On Tue, Dec 19, 2023 at 12:08:31AM +0100, Heinrich Schuchardt wrote:
> 
> 
> Am 18. Dezember 2023 23:41:08 MEZ schrieb Tom Rini <[email protected]>:
> >On Mon, Dec 18, 2023 at 11:34:16PM +0100, Heinrich Schuchardt wrote:
> >
> >[snip]
> >> Or take:
> >> 
> >> load host 0:1 $c kernel.efi
> >> load host 0:1 $d initrd.img
> >> 
> >> How could we ensure that initrd.img is not overwriting a part of 
> >> kernel.efi without memory allocation?
> >
> >Today, invalid checksum as part of some part of the kernel fails.

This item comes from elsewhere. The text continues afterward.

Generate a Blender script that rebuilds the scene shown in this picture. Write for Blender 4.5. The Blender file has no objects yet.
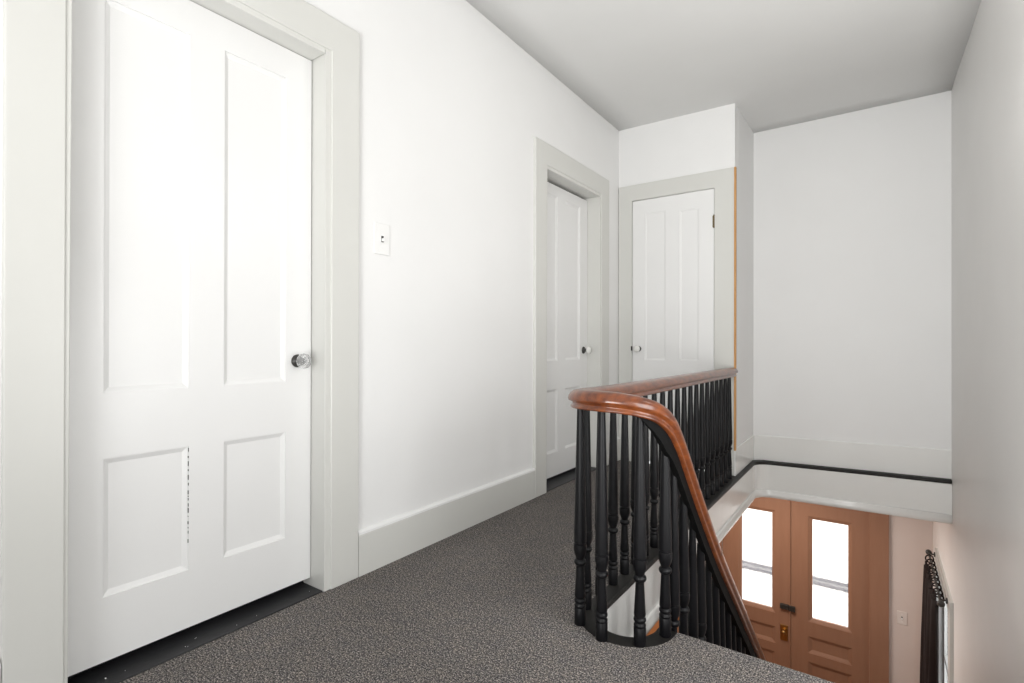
import bpy, bmesh, math, random
from mathutils import Vector, Matrix
random.seed(7)
SC = bpy.context.scene
COL = SC.collection

# ------------------------------------------------------------------ materials
def new_mat(name):
    m = bpy.data.materials.new(name); m.use_nodes = True
    nt = m.node_tree
    return m, nt, nt.nodes['Principled BSDF']

def tex_coords(nt):
    g = nt.nodes.new('ShaderNodeNewGeometry')
    return g.outputs['Position']

def noise(nt, scale, detail=2.0, vec=None, rough=0.5):
    n = nt.nodes.new('ShaderNodeTexNoise')
    n.inputs['Scale'].default_value = scale
    n.inputs['Detail'].default_value = detail
    n.inputs['Roughness'].default_value = rough
    nt.links.new(vec or tex_coords(nt), n.inputs['Vector'])
    return n

def ramp(nt, src, stops):
    r = nt.nodes.new('ShaderNodeValToRGB')
    e = r.color_ramp.elements
    while len(e) < len(stops): e.new(0.5)
    for i, (p, c) in enumerate(stops):
        e[i].position = p; e[i].color = (c[0], c[1], c[2], 1)
    nt.links.new(src, r.inputs['Fac'])
    return r

def bump(nt, b, src, strength, dist):
    n = nt.nodes.new('ShaderNodeBump')
    n.inputs['Strength'].default_value = strength
    n.inputs['Distance'].default_value = dist
    nt.links.new(src, n.inputs['Height'])
    nt.links.new(n.outputs['Normal'], b.inputs['Normal'])

def paint(name, col, rough=0.6, var=0.015, bscale=18, bstr=0.15, bdist=0.004, spec=0.5):
    m, nt, b = new_mat(name)
    n = noise(nt, 2.2, 3)
    lo = tuple(max(0, c - var) for c in col); hi = tuple(min(1, c + var) for c in col)
    r = ramp(nt, n.outputs['Fac'], [(0.3, lo), (0.7, hi)])
    nt.links.new(r.outputs['Color'], b.inputs['Base Color'])
    b.inputs['Roughness'].default_value = rough
    b.inputs['Specular IOR Level'].default_value = spec
    n2 = noise(nt, bscale, 3)
    bump(nt, b, n2.outputs['Fac'], bstr, bdist)
    return m

M = {}
M['wall'] = paint('white wall paint', (0.85, 0.85, 0.845), 0.55, 0.01, 9, 0.12, 0.006, 0.35)
M['wall_right'] = paint('right wall paint', (0.80, 0.79, 0.775), 0.42, 0.015, 2.6, 0.25, 0.02, 0.4)
M['ceiling'] = paint('ceiling paint', (0.74, 0.74, 0.73), 0.8, 0.01, 7, 0.1, 0.006, 0.2)
M['trim'] = paint('grey white trim paint', (0.675, 0.675, 0.645), 0.35, 0.01, 30, 0.08, 0.002)
M['fascia'] = paint('glossy trim paint', (0.84, 0.84, 0.82), 0.22, 0.015, 14, 0.25, 0.004, 0.6)
M['door'] = paint('white door paint', (0.84, 0.84, 0.835), 0.35, 0.008, 35, 0.08, 0.002)
M['black'] = paint('black gloss paint', (0.005, 0.005, 0.006), 0.40, 0.002, 60, 0.1, 0.001, 0.24)
M['black_matte'] = paint('flat black', (0.004, 0.004, 0.004), 0.7, 0.001, 60, 0.1, 0.001, 0.12)
M['strip'] = paint('worn black paint', (0.020, 0.019, 0.018), 0.5, 0.008, 60, 0.15, 0.001, 0.3)
M['threshold'] = paint('black threshold paint', (0.022, 0.022, 0.024), 0.5, 0.012, 40, 0.3, 0.003, 0.4)
M['porcelain'] = paint('white porcelain', (0.85, 0.85, 0.82), 0.12, 0.0, 20, 0.0)
M['iron'] = paint('dark iron', (0.035, 0.033, 0.03), 0.4, 0.01, 80, 0.2, 0.001)
M['plate'] = paint('white plastic', (0.88, 0.88, 0.87), 0.3, 0.0, 20, 0.0)
M['curtain'] = paint('dark brown cloth', (0.012, 0.006, 0.005), 0.85, 0.003, 60, 0.3, 0.002, 0.3)
M['lower_plate'] = paint('greyish plastic', (0.66, 0.60, 0.56), 0.4, 0.0)
M['lower_wall'] = paint('pinkish plaster', (0.62, 0.54, 0.50), 0.6, 0.02, 6, 0.15, 0.008, 0.3)

def metal(name, col, rough):
    m, nt, b = new_mat(name)
    n = noise(nt, 60, 2)
    r = ramp(nt, n.outputs['Fac'], [(0.3, tuple(c*0.8 for c in col)), (0.7, col)])
    nt.links.new(r.outputs['Color'], b.inputs['Base Color'])
    b.inputs['Metallic'].default_value = 1; b.inputs['Roughness'].default_value = rough
    return m
M['brass'] = metal('aged brass', (0.55, 0.33, 0.12), 0.3)
M['hinge'] = metal('old bronze', (0.22, 0.17, 0.10), 0.4)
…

But
> >how do we do this tomorrow, are you suggesting that "load" perform
> >malloc() in some predefined size? If $c is below $d and $c + kernel.efi
> >is now above $d we can throw an error before trying to load, yes. But
> >what about:
> >load host 0:1 $d initrd.img
> >load host 0:1 $c kernel.efi
> >
> >In that case (which is only marginally contrived, the more real case is
> >loading device tree in to unexpectedly large ramdisk because someone
> >didn't understand the general advice on why device tree is lower than
> >ramdisk address) I'm fine with an error that amounts to "you just
> >corrupted another allocation" and then "fail, reset the board" or so.
> >
> 
> Our current malloc library cannot manage the complete memory. We need a 
> library like lmb which should also cover the memory management that we 
> currently have in lib/efi/efi_memory.c. This must include a memory type 
> attribute for usage in the GetMemoryMap() service. A management on page level 
> seems sufficient.
> 
> The load command should permanently allocate memory in that lmb+ library.
> 
> We need an unload command to free the memory if we want to reuse the memory 
> or we might let the load comand free the memory if exactly the same start 
> address is reused.

Our current way of loading things in to memory does not handle the case
I described, yes. How would what you're proposing handle it?